Oh yeah . . . But forget even the 20,000 number, the overriding idea is that maybe it’s one — maybe there’s a band that poured its heart into a record, and would love to sell it, and there’s one person in Switzerland who wants it, and that’s it. Maybe someone is doing really obscure avant-garde electronic kazoo music, and there’s a guy in Australia who just thinks that’s the greatest thing. He should be able to get it; there’s no reason not to . . .

You talked about the Guided by Voices 20,000. I also really take into consideration all the people who have a day job, and don’t want to quit their day jobs. They like working at the deli, they’re happy with it, and they put out this album because they wanted to . . .

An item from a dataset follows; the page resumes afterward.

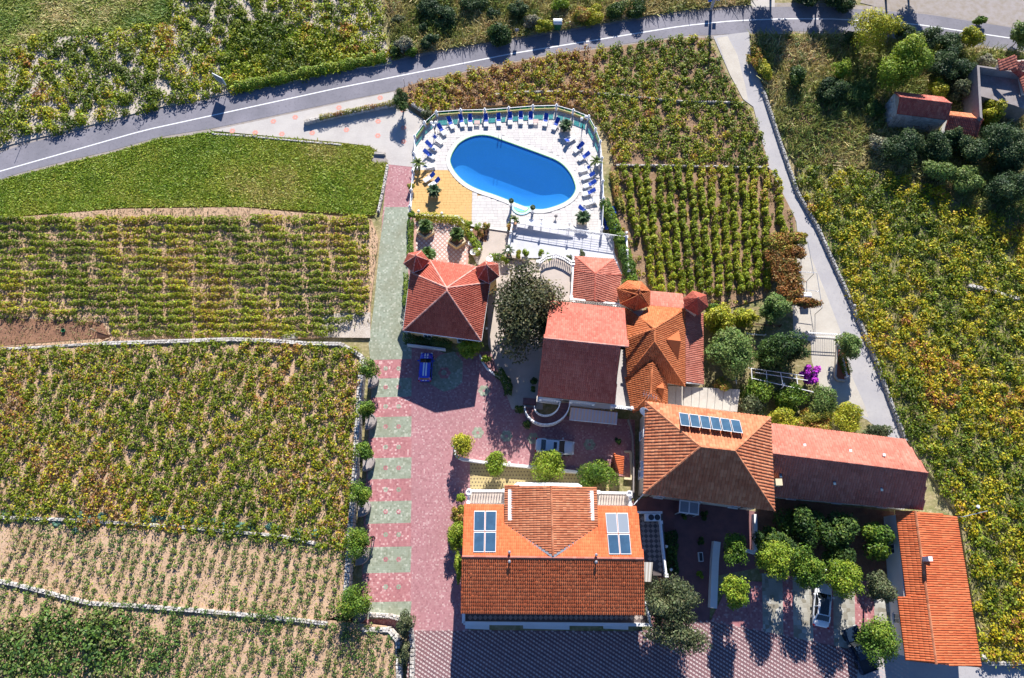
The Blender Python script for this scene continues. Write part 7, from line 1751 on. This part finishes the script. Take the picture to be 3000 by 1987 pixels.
# dark pickup half under the big round tree
p = W(2516, 1903, .7); hdg = hd((2495, 1852), (2540, 1955)); o = empty('pickup_truck', (p.x, p.y, .03), 'dark blue pickup half hidden under the largest round tree', 'pickup', None, hdg)
mb = MB(); mb.box((0, 0, .62), (4.9, 1.8, .5)); mb.box((1.75, 0, .92), (1.4, 1.66, .14)); q = mb.build('body', M['cardark']); q.parent = o
mb = MB(); mb.slab([Vector((.95, -.8, .95)), Vector((.55, -.68, 1.6)), Vector((.55, .68, 1.6)), Vector((.95, .8, .95))], .04); q = mb.build('windscreen', M['carglass']); q.parent = o
mb = MB(); mb.box((-.15, 0, 1.28), (1.5, 1.55, .62)); q = mb.build('cab_windows', M['carglass']); q.parent = o
mb = MB(); mb.box((-.15, 0, 1.63), (1.45, 1.42, .07)); q = mb.build('roof', M['cardark']); q.parent = o
mb = MB()
for s in (-1, 1): mb.box((-1.68, s * .84, 1.0), (1.5, .08, .3))
mb.box((-2.4, 0, 1.0), (.08, 1.7, .3)); q = mb.build('load_bed', M['cardark']); q.parent = o
mb = MB(); mb.box((-1.68, 0, .89), (1.4, 1.55, .02)); q = mb.build('bed_floor', M['iron']); q.parent = o
for s in (-1, 1):
    q = MB().box((.75, s * 1.0, 1.05), (.14, .26, .18)).build('mirror', M['metal']); q.parent = o
    q = MB().box((2.42, s * .62, .72), (.08, .3, .16)).build('headlight', M['lamp']); q.parent = o
    for x in (-1.5, 1.5): q = MB().tube([(x, s * .68, .36), (x, s * .93, .36)], .36, 14).build('wheel', M['tyre']); q.parent = o

# ------------------------------------------------------------------ road furniture
sg = W(660, 262, 0); o = empty('billboard', (sg.x, sg.y, 0), 'small framed billboard on two posts in the roadside vines', 'billboard'); R = Matrix.Rotation(math.radians(-30), 3, 'Z')
bz = 2.3; ex = R @ Vector((1, 0, 0))
for s in (-.5, .5): MB().tube([sg + ex * s, sg + ex * s + Vector((0, 0, bz))], .05, 6).build('post', M['metal'], o)
f = MB(); f.box(sg + Vector((0, 0, bz)), (1.8, .1, 1.5), math.radians(-30)); bo = f.build('board', M['white'], o); MB().box(sg + R @ Vector((0, -.06, 0)) + Vector((0, 0, bz)), (1.6, .03, 1.3), math.radians(-30)).build('back_panel', M['signback'], bo)
p = W(1632, 85, 0); o = empty('waste_container', p, 'green waste container with a pale rounded lid by the road', 'container', None); mb = MB()
mb.add([p + Vector(v) for v in ((-.5, -.42, .2), (.5, -.42, .2), (.5, .42, .2), (-.5, .42, .2), (-.62, -.52, 1.35), (.62, -.52, 1.35), (.62, .52, 1.35), (-.62, .52, 1.35))], [(0, 3, 2, 1), (4, 5, 6, 7), (0, 1, 5, 4), (1, 2, 6, 5), (2, 3, 7, 6), (3, 0, 4, 7)]); mb.build('body', M['bin'], o)
MB().tube([p + Vector((-.64, .05, 1.32)), p + Vector((.64, .05, 1.32))], .5, 14).build('lid', M['binlid'], o)
for sx in (-.4, .4):
    for sy in (-.3, .3): MB().ball(p + Vector((sx, sy, .1)), .1, 8).build('wheel', M['tyre'], o)
def road_post(px, py, h, lab, head=None):
    p = W(px, py, 0); o = empty('road_sign' if head else 'marker_post', p, lab, 'road sign' if head else 'post', None if head else 'thin posts along the road'); MB().tube([p, p + Vector((0, 0, h))], .04, 6).build('post', M['metal'], o)
    if head: MB().box(p + Vector((0, .04, h - .25)), (.55, .04, .55)).build('sign_plate', M[head], o)
for x, y, h, lab in [(1668, 84, 1.5, 'thin pale post right of the green container'), (64, 425, 1.8, 'dark stake by the gravel at the left road edge'), (434, 322, 1.6, 'pale post among the rusty roadside vines'), (2178, 35, 1.2, 'thin post on the far road edge by the side road'), (2365, 82, 1.0, 'short post leaning at the near road edge'), (2207, 84, .9, 'short post at the lane mouth'), (1186, 250, 1.5, 'thin post at the forecourt entrance'), (332, 352, 1.1, 'low marker at the left road edge'), (237, 372, 1.1, 'second low marker at the left road edge')]: road_post(x, y, h, lab)
road_post(1514, 112, 1.9, 'road sign on a thin post beside the dark roadside bush', 'signback')
p = W(2083, 27, 0); o = empty('utility_pole', p, 'concrete utility pole at the road with blue sign plates', 'pole'); MB().tube([p, p + Vector((0, 0, 7.5))], [.24, .15], 8).build('pole', M['concrete'], o)
for s, z in ((-.55, 1.7), (.6, 2.0)): MB().box(p + Vector((s, .1, z)), (.55, .05, .7)).build('sign_plate', M['signblue'], o)
p = W(2890, 1500, 0); o = empty('street_lamp', W(2815, 1512, 0), 'curved grey lamp arm with a white head above the vineyard', 'street lamp'); a = W(2800, 1515, 3.2); b = W(2893, 1497, 4.2)
MB().tube([(a.x, a.y, 0), (a.x, a.y, 3.0), a + Vector((.6, 0, .4)), b], .05, 6).build('arm', M['metal'], o); MB().ball(W(2866, 1485, 4.3), .22, 8, .6).build('lamp_head', M['globe'], o)
p = A('Q6', 1185, 560, .5); tag(MB().ball(p + Vector((0, 0, .35)), .2, 8).build('stone_ball', M['concrete'], None, p), 'pale round stone on the lane wall', 'stone')
p = W(850, 990, .3); tag(MB().rockbox((p.x, p.y, .55), (2.2, .8, .6), .1).build('stone_heap', M['stone'], None, p), 'heap of pale building stones at the vineyard end', 'stone')
p = W(1112, 452, .2); tag(MB().rockbox((p.x, p.y, .35), (1.9, .45, .35), -.05).build('stone_block', M['stone'], None, p), 'brown stone block on the gravel by the forecourt', 'stone')
sheet('gravel_patch', [W(x, y, .22) for x, y in [(1085, 458), (1112, 448), (1138, 470), (1130, 486), (1092, 475)]], .215, M['verge'])
sheet('gravel_patch', [W(x, y, .28) for x, y in [(945, 920), (1085, 915), (1085, 990), (930, 988)]], .262, M['palesoil'])
# blue tarpaulins and junk outside the pool fence
tb = MB()
for i in range(5):
    for j in range(7):
        f = lambda u, v_: A('C1', 1895 + u * 22 + v_ * 3, 1010 + v_ * 28, .25 + .25 * math.sin(u * 2.1 + v_ * 1.7) * .8 + .12 * math.cos(v_ * 2.9 - u))
        tb.face([f(i, j + 1), f(i + 1, j + 1), f(i + 1, j), f(i, j)])
tag(tb.build('tarpaulin', M['tarp'], None, A('C1', 1920, 1100, 0)), 'crumpled blue tarpaulin heaped outside the east pool fence', 'tarpaulin')
# satellite aerials on the villa strip and a second dish are part of the houses; wires to the front house
a = A('C5', 268, 1090, 5.2); b = A('C4', 1535, 580, 4.9); tag(MB().tube([a, (a + b) / 2 - Vector((0, 0, .4)), b], .05, 5).build('cable', M['alu'], None, a), 'thick pale cable hanging between hipped house and front house', 'cable')

# ------------------------------------------------------------------ the person on the drive
p0 = W(1095, 1575, .02)
pr = empty('person', p0, 'person in dark clothes with bent arms standing on the drive', 'person', None, math.radians(200))
def skinned(name, verts, edges, radii, m, root=0, lv=2):
    me = bpy.data.meshes.new(name); me.from_pydata(verts, edges, []); me.materials.append(m); ob = link(name, me, pr)
    mod = ob.modifiers.new('skin', 'SKIN'); 
    for i, r_ in enumerate(radii): me.skin_vertices[0].data[i].radius = (r_, r_) if not isinstance(r_, tuple) else r_
    me.skin_vertices[0].data[root].use_root = True
    s = ob.modifiers.new('sub', 'SUBSURF'); s.levels = lv; s.render_levels = lv
    return ob
Vt = [(0, 0, .95), (0, 0, 1.12), (0, .0, 1.32), (0, 0, 1.46), (0, .02, 1.54), (0, .05, 1.66),
      (-.19, 0, 1.42), (-.27, .05, 1.16), (-.13, .28, 1.14), (.19, 0, 1.42), (.27, .05, 1.16), (.13, .28, 1.14),
      (-.10, 0, .88), (-.12, .02, .48), (-.13, 0, .09), (-.14, .16, .04), (.10, 0, .88), (.12, .02, .48), (.13, 0, .09), (.14, .16, .04)]
Et = [(0, 1), (1, 2), (2, 3), (3, 4), (4, 5), (3, 6), (6, 7), (7, 8), (3, 9), (9, 10), (10, 11), (0, 12), (12, 13), (13, 14), (14, 15), (0, 16), (16, 17), (17, 18), (18, 19)]
Rt = [(.16, .12), (.14, .11), (.17, .12), (.10, .09), .055, .05, .065, .05, .035, .065, .05, .035, .095, .065, .05, .04, .095, .065, .05, .04]
skinned('body', Vt, Et, Rt, M['cloth'])
MB().ball((0, .04, 1.66), .105, 12, 1.18).mesh('head', M['skin']); hdm = MB().ball((0, .04, 1.66), .105, 12, 1.18); hdm.ball((0, .15, 1.65), .02, 6); hdm.ball((-.105, .04, 1.65), .025, 6); hdm.ball((.105, .04, 1.65), .025, 6); ob = hdm.build('head', M['skin']); ob.parent = pr
hr_ = MB().ball((0, .015, 1.69), .115, 12, 1.1); ob = hr_.build('hair', M['hair']); ob.parent = pr
for s in (-1, 1):
    hv = [(s * .125, .30, 1.14), (s * .105, .36, 1.145)]; he = [(0, 1)]; rr = [.03, .028]
    for k_ in range(4):
        b0 = len(hv); xx = s * (.135 - k_ * .018); hv += [(xx, .40, 1.15), (xx - s * .012, .43, 1.13), (xx - s * .025, .425, 1.105)]; he += [(1, b0), (b0, b0 + 1), (b0 + 1, b0 + 2)]; rr += [.010, .009, .008]
    b0 = len(hv); hv += [(s * .08, .35, 1.165), (s * .062, .375, 1.172)]; he += [(0, b0), (b0, b0 + 1)]; rr += [.011, .009]
    skinned('hand', hv, he, rr, M['skin'], 0, 1)
ctl = MB(); ctl.box((0, .40, 1.155), (.22, .10, .04)); tag(ctl.build('remote_controller', M['iron']), 'small dark controller held by the person on the drive', 'controller'); ct = bpy.data.objects[-1] if False else [x for x in bpy.data.objects if x.name.startswith('remote_controller')][0]
ct.matrix_world = Matrix.Translation(p0) @ Matrix.Rotation(math.radians(200), 4, 'Z')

There are different reasons for making music. For some people the album is a starting point — once the album is out, they’re gonna promote the hell out of it, they’re gonna tour, they’re gonna work it, they’re gonna try to make something happen. The album comes out, and it’s like a gun going off at the start of a race. But for other people, the album coming out is a finish line. They wanted their whole life to make a record. And you know what, it’s been a few years with some friends and some favors, but they did it, they made a record. And that’s the end of it, they don’t even really care if people buy it — they are happy that they fulfilled this dream of making a record. It’s a very different mentality.



Are you still playing?

No. That’s much too long of a discussion. But the short way to say it is, I imagine what I’m feeling is the same as when a basketball star becomes a basketball coach. I made a full-time living as a musician for 10 years, and I definitely had my day in the spotlight, you know? But once CD Baby started I kind of felt an obligation to show all these musicians how to do what I had done, and everything I’d learned since then, like what I wish I had done differently.